La reiteración de obligaciones, recordatorios, admoniciones, las innecesarias repeticiones en la plasmación de derechos -redundante las más de las veces con los establecidos en la Constitución, aunque con un fumus identitario cuando menos llamativo-, y, en general, el sesgo pactista o trufado de bilateralidad negocial en la definición de gran parte del ejercicio de las políticas y las competencias públicas, conforman un regresivo panorama que -no es aventurado decir- perturbaría quizás un tanto, entre otras cosas a las que no debemos aludir aquí, la intelección de nuestro Derecho público.

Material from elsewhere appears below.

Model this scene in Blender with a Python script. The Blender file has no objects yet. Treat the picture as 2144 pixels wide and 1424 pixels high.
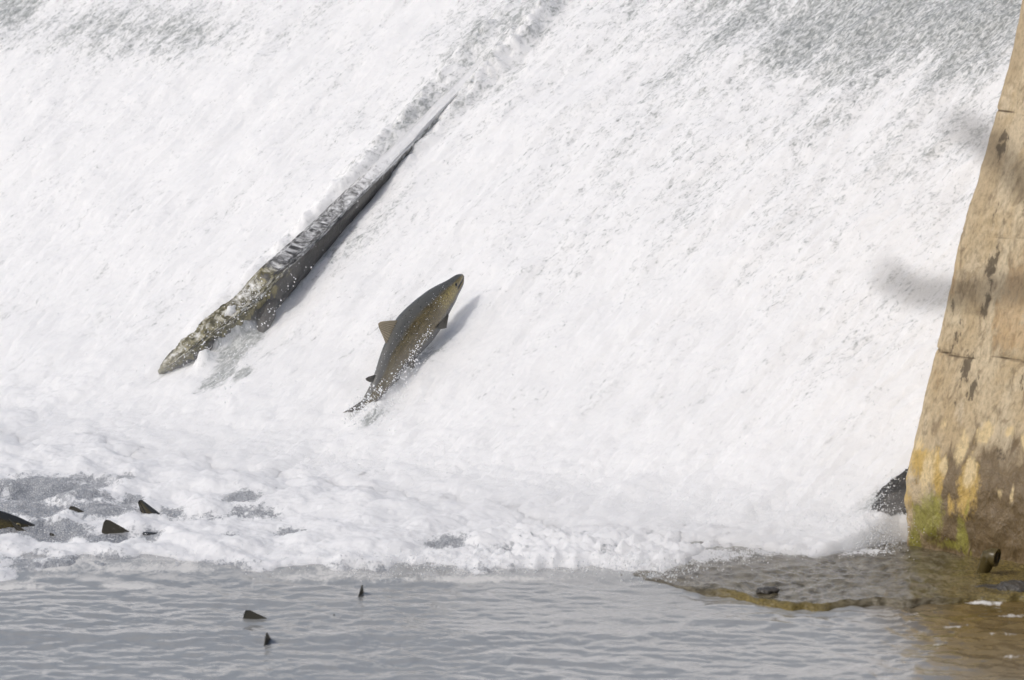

Sin duda alguna, la tramitación parlamentaria del proyecto estatutario será una buena ocasión para aunar las voluntades consensuadas y -por qué no- para que luzca el sentido del bien común en el perfeccionamiento y mejora de un Estado y de la nación que lo sustenta en los que nadie pueda sentirse extraño y en los que todos se sientan -nos sintamos- reconocidos y protegidos. Esperemos, con más o con menos convicción, que así sea.
Hecho el breve comentario que precede, la Revista de la Asociación de Abogados del Estado queda abierta, en éste y en los demás temas que más señaladamente afectan al devenir de nuestro país, al debate, al análisis y a la confrontación de opiniones en libertad.